パリで有名なエッフェル塔近くのフィルムライカ専門の修理屋さん。
2週間ほどかかるけどきれいにしてやるよ!と自信満々に告げられ価格も100ユーロちょいと良心的だった。
清掃の後、南仏に行く予定があったので、今回駄目ならM3ごと手放そうかなんて考えながら使ってみることにした。
そして現像から引き取った写真を現像屋帰りのメトロ車内で見て、ライカショックを受けたのだった。
アヴィニョンにて (Leica M3 + Summarit 50mm 1.5)
今見てみるとそこまで大した出来でもないのだが、当時は、俺はプロのカメラマンにでもなってしまったのか!?なんて驚いたものである。
どれも観光地で売られている絵葉書のような写真ばかりで本当に驚愕だった。
ライカってとんでもねえわ…
心の底から感じた瞬間だった。
アルルにて (Leica M3 + Summarit 50mm 1.5)
初代Summaritのレビューによく見られるのが「フレアが独特なクセ球」という文言ともに掲載されるあまりにもボケボケフワフワな撮影例だが、これはソフトコーティングから来るただの曇りではないかとずっと思っている。
ライカデビューでM3やバルナックを買ってみたはいいが、出てくるのは眠たい写真ばかりでどうにも飽きてデジタルに戻ってしまう人をSNSでよく見かける。

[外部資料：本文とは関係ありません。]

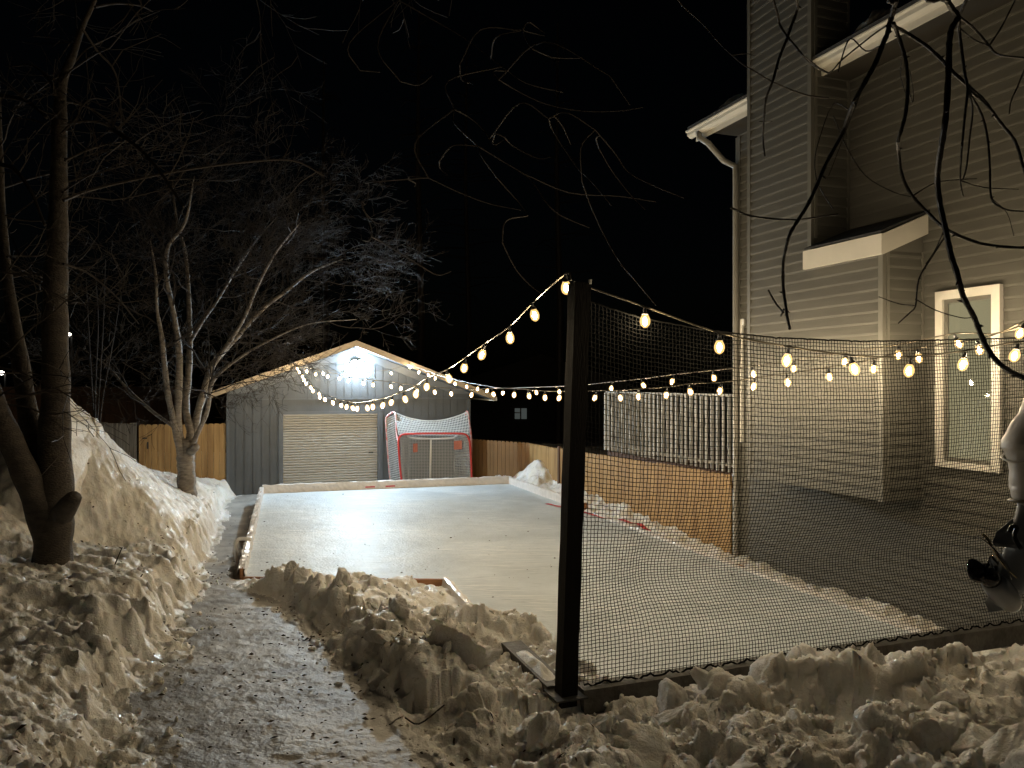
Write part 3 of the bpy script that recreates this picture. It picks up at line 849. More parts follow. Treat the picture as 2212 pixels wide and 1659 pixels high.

ただでさえ高いライカボディの出費からレンズはLマウント時代の傷だらけのSummitarやSummaronで済まそうという考えは痛いほど理解できるのだが、それでフレアだらけの写真を撮って結局飽きてしまうというのは本当に勿体無いことだと思う。
レンズの再研磨に是非があるのは知っている。だが、カメラは使ってナンボである。
せめて清掃だけでも出してクリアなレンズ本来の性能を出してあげてほしい。
話は戻るが、たまに120点な写真を出すこいつだが、なにぶん大口径で真鍮製の銅鏡は重い。
M3に付けてもM8に付けても重さでカメラがコテッとレンズ側に倒れてしまうぐらい。
沈胴できて軽くて安心安定のElmarばかりM3につけるようになってしまい、あまり外に持ち出されなくなったSummaritだが、M8が来てから立場が変わった。
雲と建物、柔らかさも硬さも (Leica M8 + Summarit 50mm 1.5)
デジタル故に絞ったり開放したりで何枚も何枚も撮って遊んでみたが、こいつデジタルライカにかなり相性がいいのではないかというのが正直な感想だ。
前回のM8の記事ではElmar 50mm 3.5を使って撮影していたが、悪くはない、悪くはないが何かちょっとデジタルに対して無理している感を感じた。
それに対してSummaritは無理なくデジタルでの描写に馴染んでいるような気がする。
恐ろしく感覚的な感想で申し訳ないが率直なところである。
開放で撮った写真、きったない机の上はあまり気にしないで下さい
(Leica M8 + Summarit 50mm 1.5)
まあノクチとまでは言わないが、開放の圧倒的柔らかさと絞った時の解像感はかなりライカらしい。
持ってて楽しいレンズであることは間違いない。
最近はこいつを開けたり絞ったりしながらパリの街を歩くのにハマっている。
クセ球だから…なんて防湿庫の肥やしにするのは勿体無い。
こいつはみんなが思っている以上にできる子である。